A common criticism of international justice is that it often appears either elusive or painfully slow. Yet the STCoA has seen an unusually rapid level of political and institutional mobilisation. To what extent does this reflect the importance of collective political will, strategic legal mobilisation, and the relationship between international institutions and affected communities in making international justice possible today?

We must acknowledge the reality that politics play a role in the implementation of international law. International law is at the tension point between the competing desires to implement a universal standard of international law and the political desire to advance national interests. While we must be wary of the influence of these factors, there can also be benefits where positive political will can be used to advance international law and establish norms. The Nuremberg trials were supported by the political widespread will, and it laid the groundwork for international law going forward. A similar statement can be made for the ICTY and ICTR. This is where strategic legal mobilization comes in: international law can garner support for popular or desired projects and use them to get the legal precedent to universally address all situations in the future. This is not a call for selective justice – all wrongs must be legally pursued and advocated against strongly – but by beginning with the widely condemned crimes, the political roadblocks could be lessened in the pursuit of universal justice. The crime of aggression has not been since Nuremberg prosecuted, and the political desire to investigate Russia can be the groundwork for activating this crime. The relationship between international institutions and the affected communities is especially important because of the role political will plays in jumpstarting or slowing down international procedures. While political mechanisms may be slow to support new initiatives due to political inertia, the affected communities will have great interest from the start. This interest can complete much of the legwork in collecting evidence and documentation.

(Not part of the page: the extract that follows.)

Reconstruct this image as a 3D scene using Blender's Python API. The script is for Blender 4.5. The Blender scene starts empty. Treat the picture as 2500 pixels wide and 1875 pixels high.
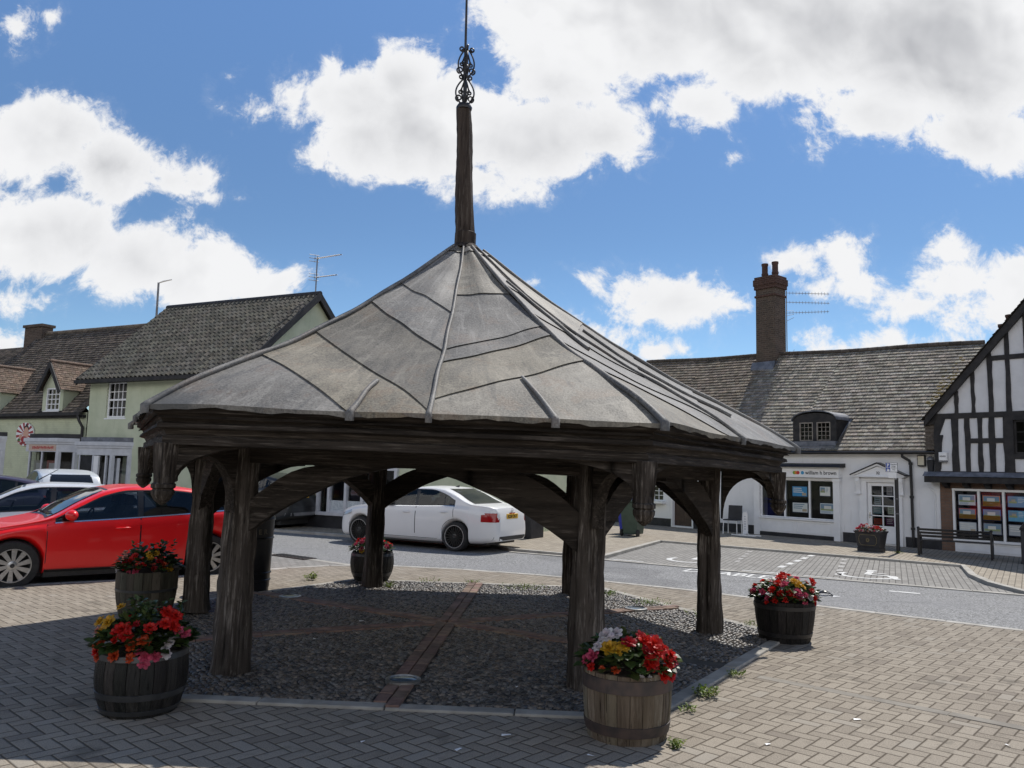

One of the most persistent criticisms of international criminal justice is that it often appears selective, shaped by geopolitical power. In the case of the STCoA, some have noted that several states supporting the tribunal were also involved in the 2003 invasion of Iraq, which did not lead to comparable accountability efforts for aggression. How can the tribunal avoid reinforcing perceptions of selective justice?

The perception of double standards is arguably the greatest existential threat to the legitimacy of international criminal law. When states that championed or participated in the 2003 invasion of Iraq (an action widely criticized as a violation of the UN Charter) become supporters of a new tribunal like the STCA, scepticism is both predictable and justified. To avoid reinforcing these perceptions of selective justice, the tribunal cannot be seen as an instrument of victors' justice or geopolitical convenience; it must be grounded strictly in principles that apply equally to all sovereign actors, regardless of their geopolitical alignment, aligning with the rigorous standards outlined in widely accepted legal standards that are embedded in the UN Charter.

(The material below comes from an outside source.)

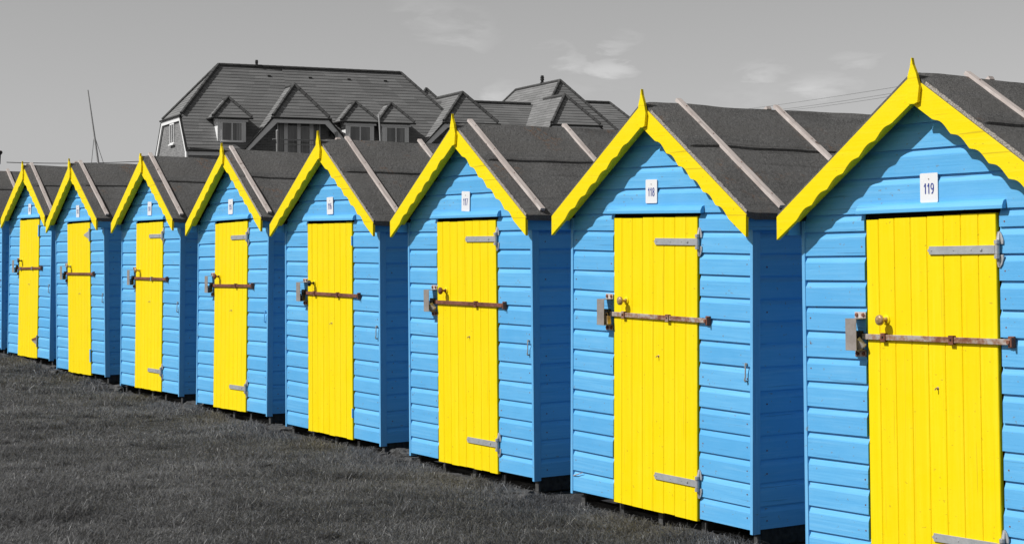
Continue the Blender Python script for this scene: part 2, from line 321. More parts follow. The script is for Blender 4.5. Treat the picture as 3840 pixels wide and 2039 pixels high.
def boards(mb,u0,u1,zs,fn,rng,clip=None,cap=True,jit=0):
    """shiplap boards: flat face, scooped top edge tucked under the board above"""
    for z0,z1 in zip(zs[:-1],zs[1:]):
        tn=rng.random(); j=rng.uniform(-.0015,.0015); sl=rng.uniform(-.003,.003)
        prof=[(z0,.004),(z0,.019+j),(z1-.041,.019+j),(z1-.035,.0172+j),(z1-.022,.0115),(z1-.009,.0062),(z1+.006,.006)]
        ja,jb=(rng.uniform(0,.008)*(jit in (-1,2)),rng.uniform(0,.008)*(jit in (1,2)))
        def ext(z):
            if clip is None: return u0+ja,u1-jb
            a=clip(z); return max(u0,-a),min(u1,a)
        P=[]
        for z,d in prof:
            a,b=ext(z)
            if b-a<.004: a=b=(a+b)/2
            P.append((fn(a,d,z-(sl if a<0 else 0)),fn(b,d,z+ (sl if z<z1 else 0)*.5)))
        n=len(P); vs=[p[0] for p in P]+[p[1] for p in P]
        fs=[(i,i+1,n+i+1,n+i) for i in range(n-1)]
        if cap: fs+=[tuple(range(n)),tuple(range(2*n-1,n-1,-1))]
        mb.add(vs,fs,tn)
def nails(mb,pts,rng):
    for (x,y,z,ax) in pts:
        r=.0045
        if ax=='y': mb.prism([(x+r*math.cos(a),z+r*math.sin(a)) for a in (.3,1.35,2.4,3.45,4.5,5.5)],y-.0012,y+.002,mi=1)
        else: mb.prism([(y+r*math.cos(a),z+r*math.sin(a)) for a in (.3,1.35,2.4,3.45,4.5,5.5)],x-.002,x+.0012,mi=1,fn=lambda a,b,d:(d,a,b))
def arc(cx,cy,rx,ry,a0,a1,n=14): return [(cx+rx*math.cos(R(a0+(a1-a0)*i/n)),cy+ry*math.sin(R(a0+(a1-a0)*i/n))) for i in range(n+1)]
GLY={'1':[[(.05,.70),(.24,.78),(.36,.97)],[(.40,1),(.40,0)]],
 '2':[arc(.5,.72,.40,.24,175,-20)+[(.10,.04)],[(.04,.06),(.95,.06)]],
 '3':[arc(.48,.74,.38,.22,165,-80),arc(.48,.29,.42,.25,85,-165)],
 '4':[[(.70,0),(.70,1)],[(.70,.96),(.06,.30),(.98,.30)]],
 '5':[[(.90,.94),(.26,.94),(.16,.50)],arc(.48,.32,.42,.27,140,-165)],
 '6':[arc(.5,.31,.40,.27,0,360,22),arc(.62,.42,.52,.54,180,75)],
 '7':[[(.05,.94),(.94,.94),(.42,.30),(.34,0)]],
 '8':[arc(.5,.745,.34,.21,0,360,20),arc(.5,.28,.41,.24,0,360,22)],
 '9':[arc(.5,.69,.40,.27,0,360,22),arc(.38,.58,.52,.54,0,-105)]}
def numerals(body,h,mat,parent,x,y,z):
    sp={'1':.30}; ws=[(.0205 if c!='1' else .0135) for c in body]; gap=.009; tot_=sum(ws)+gap*(len(ws)-1); cx=x-tot_/2
    for c,w_ in zip(body,ws):
        mb=MB(); wx=w_ if c!='1' else w_/.5; sw=.0030
        for k,st in enumerate(GLY[c]):
            P=[(cx+a*wx,z-h/2+b*h) for a,b in st]; n=len(P); Lf=[];Rt=[]
            for i in range(n):
                p=Vector(P[i]); d=(Vector(P[min(i+1,n-1)])-Vector(P[max(i-1,0)])); 
                if n>3 and P[0]==P[-1] and i in (0,n-1): d=Vector(P[1])-Vector(P[-2])
                d.normalize(); q=Vector((-d.y,d.x))*sw; Lf.append(p+q); Rt.append(p-q)
            yy=y-.0004*k
            vs=[(a.x,yy,a.y) for a in Lf]+[(a.x,yy,a.y) for a in Rt]; mb.add(vs,[(i,i+1,n+i+1,n+i) for i in range(n-1)])
        mb.build('numeral',mat,parent); cx+=w_+gap
def t_hinge(par,x0,xd,z,mat,paint_body=False):
    mb=MB(); y=-.030
    mb.prism([(x0,z+.0),(x0+.012,z+.012),(x0+.012,z+.021),(xd-.005,z+.021),(xd-.005,z-.021),(x0+.012,z-.021),(x0+.012,z-.012)],y-.006,y)
    mb.tube([(xd+.012,y-.004,z-.024),(xd+.012,y-.004,z+.024)],.0135,10)
    for fx in (.03,.36,.62): 
        q=x0+(xd-x0)*fx+.015; mb.prism([(q+.005*math.cos(a),z+.005*math.sin(a)) for a in np.linspace(0,5.2,6)],y-.008,y-.006,.0)
    q=x0+(xd-x0)*.80; mb.prism([(q-.007,z-.006),(q+.007,z-.006),(q+.007,z+.006),(q-.007,z+.006)],y-.011,y-.006)
    for s in (1,-1):
        a=[(xd-.004,z+s*.026),(xd+.042,z+s*.026),(xd+.043,z+s*.045),(xd+.034,z+s*.072),(xd+.020,z+s*.090),(xd+.008,z+s*.086),(xd+.002,z+s*.06)]
        mb.prism(a,-.027,-.019)
        mb.tube([(xd+.012,y-.006,z+s*.026),(xd+.012,y-.006,z+s*.046)],.015,10)
        mb.tube([(xd+.016,y+.002,z+s*.046),(xd+.018,y+.006,z+s*.082)],[.012,.006],8)
    return mb.build('hinge',mat,par,bevel=.0015)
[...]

The tribunal appears to adopt a cautious approach to the personal immunities of sitting state officials, avoiding a direct confrontation with the logic of the ICJ's Arrest Warrant judgment. At the same time, this leaves some of those most responsible beyond its immediate reach. Does this strengthen the tribunal's legal viability, or reveal the deeper limits of international criminal justice?

The decision to respect the traditional boundaries of personal immunity for sitting state officials – realigning with the logic of the ICJ's landmark Arrest Warrant Judgment – is a calculated compromise. It represents a pragmatic choice to prioritize legal viability over immediate, comprehensive accountability. By respecting the immunities of sitting heads of state and foreign ministers under customary international law, the tribunal shields itself from accusations of judicial overreach and ensures broader state cooperation. In a fragmented global order, a court that lacks enforcement mechanisms cannot afford to alienate the very state apparatuses it relies upon to execute warrants and gather evidence. However, this caution undoubtedly exposes the painful, inherent limits of the international legal order. It creates a paradigm where those holding the highest levers of power remain temporarily untouchable, leaving a gap between the aspiration of universal justice and the reality of state sovereignty. This does not mean the tribunal is toothless, rather, it shifts the strategy to a long-term game.

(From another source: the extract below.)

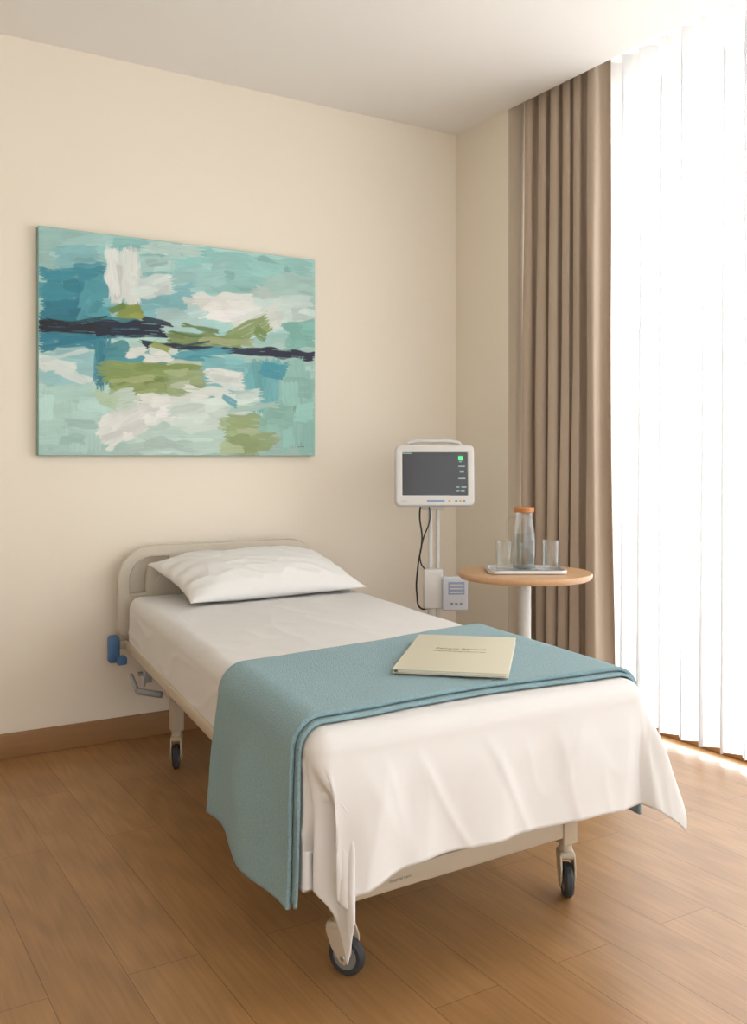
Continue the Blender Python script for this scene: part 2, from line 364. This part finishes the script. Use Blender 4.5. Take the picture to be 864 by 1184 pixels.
bb('deck',(0.03,0.02,0.405),(W-0.03,1.96,0.432),M_grey,0.004)
bb('end_rail_head',(0.022,-0.03,0.392),(W-0.022,0.0,0.43),M_frame)
bb('end_rail_foot',(0.022,1.95,0.392),(W-0.022,1.98,0.43),M_frame)
bb('lower_rail_left',(0.105,0.28,0.265),(0.14,1.84,0.305),M_frame,0.005)
bb('lower_rail_right',(W-0.14,0.28,0.265),(W-0.105,1.84,0.305),M_frame,0.005)
for i,r in enumerate((0.30,0.62,1.45,1.75)):
    bb('cross_member_%d'%(i+1),(0.13,r,0.27),(W-0.13,r+0.035,0.30),M_frame)
for i,r in enumerate((0.45,0.95,1.4)):
    bb('hinge_post_left_%d'%(i+1),(0.10,r,0.30),(0.13,r+0.05,0.405),M_frame)
    bb('hinge_post_right_%d'%(i+1),(W-0.13,r,0.30),(W-0.10,r+0.05,0.405),M_frame)
bc('actuator_head',(0.35,0.35,0.30),(0.40,0.95,0.36),0.02,M_grey)
bc('actuator_rod',(0.40,0.95,0.36),(0.42,1.2,0.39),0.009,M_steel)
bc('crank_shaft',(0.0,0.20,0.335),(0.30,0.25,0.33),0.008,M_steel)
bc('brake_lever',(-0.02,0.17,0.325),(-0.02,0.30,0.295),0.009,M_grey)
bc('brake_pedal',(-0.02,0.30,0.295),(0.06,0.36,0.285),0.012,M_grey)
bb('bracket_left',(-0.012,0.36,0.345),(0.015,0.40,0.395),M_grey,0.003)
bc('latch_pin',(-0.015,0.38,0.33),(-0.015,0.38,0.37),0.010,M_steel)
bb('leg_bracket_left',(0.09,0.27,0.255),(0.155,0.36,0.315),M_frame,0.008)
bb('leg_bracket_right',(W-0.155,0.27,0.255),(W-0.09,0.36,0.315),M_frame,0.008)
bb('corner_bumper',(-0.080,-0.035,0.345),(-0.035,0.02,0.45),M_bluep,0.012)
bb('corner_bumper_lip',(-0.05,0.0,0.34),(-0.012,0.05,0.372),M_bluep,0.008)
bb('corner_bumper_r',(W+0.03,-0.035,0.345),(W+0.075,0.02,0.45),M_bluep,0.012)
bb('bumper_arm_l',(-0.04,-0.03,0.395),(0.0,0.0,0.425),M_frame)
bb('bumper_arm_r',(W,-0.03,0.395),(W+0.035,0.0,0.425),M_frame)
legs={'fl':(0.145,1.865,'f'),'fr':(0.835,1.83,'f'),'hl':(0.125,0.315,'h'),'hr':(0.80,0.315,'h')}
for k,(s,r,t) in legs.items():
    bb('leg_'+k,(s-0.024,r-0.024,0.135),(s+0.024,r+0.024,0.40 if t=='f' else 0.27),M_frame,0.006)
def bar(name,a,b,z0,z1,th):
    pa=BM@Vector((a[0],-a[1],0)); pb=BM@Vector((b[0],-b[1],0)); d=pb-pa; ang=math.atan2(d.y,d.x); c=(pa+pb)/2
    return box(name,(0,0,0),(d.length,th,z1-z0),M_frame,0.006,bed,Matrix.Translation((c.x,c.y,(z0+z1)/2))@Matrix.Rotation(ang,4,'Z'))
bar('foot_bar',(0.145,1.865),(0.835,1.83),0.155,0.205,0.035)
bar('head_bar',(0.125,0.315),(0.80,0.315),0.205,0.245,0.03)
def caster(tag,s,r,yaw):
    p=BM@Vector((s,-r,0)); M=Matrix.Translation(p)@Matrix.Rotation(math.radians(yaw),4,'Z')
    rad=0.044
    MW=M@Matrix.Translation((0,-0.016,rad))@Matrix.Rotation(math.radians(90),4,'Y')
    lathe('caster_%s_tire'%tag,[(0.030,-0.012),(rad-.005,-0.012),(rad,-0.006),(rad,0.006),(rad-.005,0.012),(0.030,0.012),(0.030,-0.012)],(0,0,0),M_tire,bed,MW)
    lathe('caster_%s_hub'%tag,[(0,-0.010),(0.012,-0.013),(0.031,-0.010),(0.031,0.010),(0.012,0.013),(0,0.010)],(0,0,0),M_hub,bed,MW)
    for sx,nm in ((-1,'l'),(1,'r')):
        MP=M@Matrix.Translation((sx*0.018,0,0))@Matrix.Rotation(math.radians(90),4,'Y')@Matrix.Rotation(math.radians(90),4,'Z')
        plate('caster_%s_fork_%s'%(tag,nm),[[(-0.028,0.040),(-0.020,0.030),(-0.010,0.034),(0.012,0.062),(0.026,0.095),(0.026,0.108),(-0.026,0.108),(-0.036,0.085),(-0.036,0.058)]],0.005,0.0015,M_frame,bed,MP)
    box('caster_%s_crown'%tag,(0,0,0.108),(0.042,0.056,0.018),M_frame,0.007,bed,M)
    cyl('caster_%s_stem'%tag,(0,0,0.112),(0,0,0.14),0.017,M_frame,bed,M)
    cyl('caster_%s_axle'%tag,(-0.023,-0.016,rad),(0.023,-0.016,rad),0.006,M_steel,bed,M)
caster('fl',0.145,1.865,30)
caster('fr',0.835,1.83,-32)
caster('hl',0.125,0.315,-25)
caster('hr',0.80,0.315,-60)
# headboard
HM=BM@Matrix(((1,0,0,0),(0,0,-1,0.045),(0,1,0,0),(0,0,0,1)))
HR=W-0.075
outer=rrect(-0.03,0.44,HR,0.790,[0.13,0.13,0.03,0.03],14)
def cornerslot(x1,z0,z1,x0,rad,tv,th):
    a=[math.radians(90*k/12) for k in range(13)]
    out=[(x1,z0)]+[(x1-rad+rad*math.cos(t),z1-rad+rad*math.sin(t)) for t in a]+[(x0,z1)]
    inn=[(x0,z1-th)]+[(x1-rad+(rad-tv)*math.cos(t),z1-rad+(rad-th)*math.sin(t)) for t in a[::-1]]+[(x1-tv,z0)]
    return out+inn
def flipx(pts): return [(HR-0.03-x,z) for x,z in pts][::-1]
rslot=cornerslot(HR-0.036,0.60,0.756,HR-0.21,0.096,0.080,0.036)
holes=[rrect(0.215,0.724,HR-0.245,0.757,0.0155,5),rslot,flipx(rslot)]
plate('headboard_panel',[outer]+holes,0.034,0.006,M_beige,bed,HM)
plate('headboard_rib',[rrect(0.12,0.47,HR-0.15,0.69,[0.06,0.06,0.02,0.02],8)],0.012,0.004,M_beige,bed,HM@Matrix.Translation((0,0,0.018)))
for i,s in enumerate((0.10,W-0.16)):
    bc('headboard_post_%d'%(i+1),(s,-0.045,0.39),(s,-0.045,0.50),0.012,M_steel)
pa=BM@Vector((0.145,-1.865,0)); pb=BM@Vector((0.835,-1.83,0)); d=(pb-pa).normalized(); ang=math.atan2(d.y,d.x)
def text(name,body,size,mat,M,parent):
    cu=bpy.data.curves.new(name,'FONT'); cu.body=body; cu.size=size; cu.extrude=0.0002; cu.align_x='CENTER'
    ob=bpy.data.objects.new('tmp',cu); scene.collection.objects.link(ob); bpy.context.view_layer.update()
    me=bpy.data.meshes.new_from_object(ob.evaluated_get(bpy.context.evaluated_depsgraph_get())); bpy.data.objects.remove(ob)
    me.materials.clear(); me.transform(M); return link(name,me,mat,parent)
lp=pa+d*0.150
text('label_text','hospital care',0.012,M_hub,Matrix.Translation((lp.x,lp.y,0.176))@Matrix.Rotation(ang,4,'Z')@Matrix.Translation((0,-0.0182,0))@Matrix.Rotation(math.radians(90),4,'X'),bed)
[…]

You describe the UN Charter as a “vibrant document of hope and vision†despite growing geopolitical fragmentation and pressure on universal norms. Yet the UN enters its 80th anniversary amid Security Council paralysis, financial strain, and a broader crisis of multilateralism. What is the greatest challenge facing the UN system today, and how can the normative achievements of the post-1945 order still be defended realistically?

The greatest challenge facing the United Nations system today is not structural paralysis or financial strain, but a fundamental crisis of trust and compliance among its most powerful members. As the UN recently celebrated its 80th anniversary, the paralysis of the Security Council, driven by the frequent use of the veto by P5 members, has severely undermined its primary mandate to maintain international peace and security. When the very custodians of the UN Charter bypass or violate its core normative tenets, the fabric of the post-1945 order is stretched to its absolute limit, fostering a dangerous cynicism about the efficacy of global governance. Defending these normative achievements realistically requires moving past romanticized expectations of the UN and focusing on its resilience. The defence of international law is increasingly shifting away from a frozen Security Council toward the UN General Assembly, regional coalitions, and specialized international courts. The STCA is one of those new mechanisms.

Many students, young scholars, and practitioners in International Relations and International Law feel deep cynicism and disappointment about the effectiveness and consistency of international institutions and legal norms. How can these fields retain their legitimacy today, and what would you say to those who question whether they are still worth studying and defending?

The cynicism felt by young scholars and practitioners today is a clear-eyed response to a world where power frequently trumps principle. It is entirely understandable to question the utility of international law when compliance appears optional for the powerful. However, the legitimacy of these fields is maintained precisely because international law is not a static system of enforcement, but a continuous site of political struggle. Without the framework of international law, the alternative is a return to unmitigated raw power, where the weak have no recourse whatsoever. To those questioning whether these disciplines are still worth defending, I would point to milestones like the Universal Declaration of Human Rights, which demonstrate that international law is most critical precisely when it is most challenged. Every major advancement in human rights, state accountability, and global cooperation was born out of crisis and perceived failure. Legal norms provide the essential architecture for future reform and the standard by which injustice is measured and condemned. Studying and practicing in these fields is not an exercise in idealism but is a necessary commitment to holding power to account and tilting the global balance toward justice.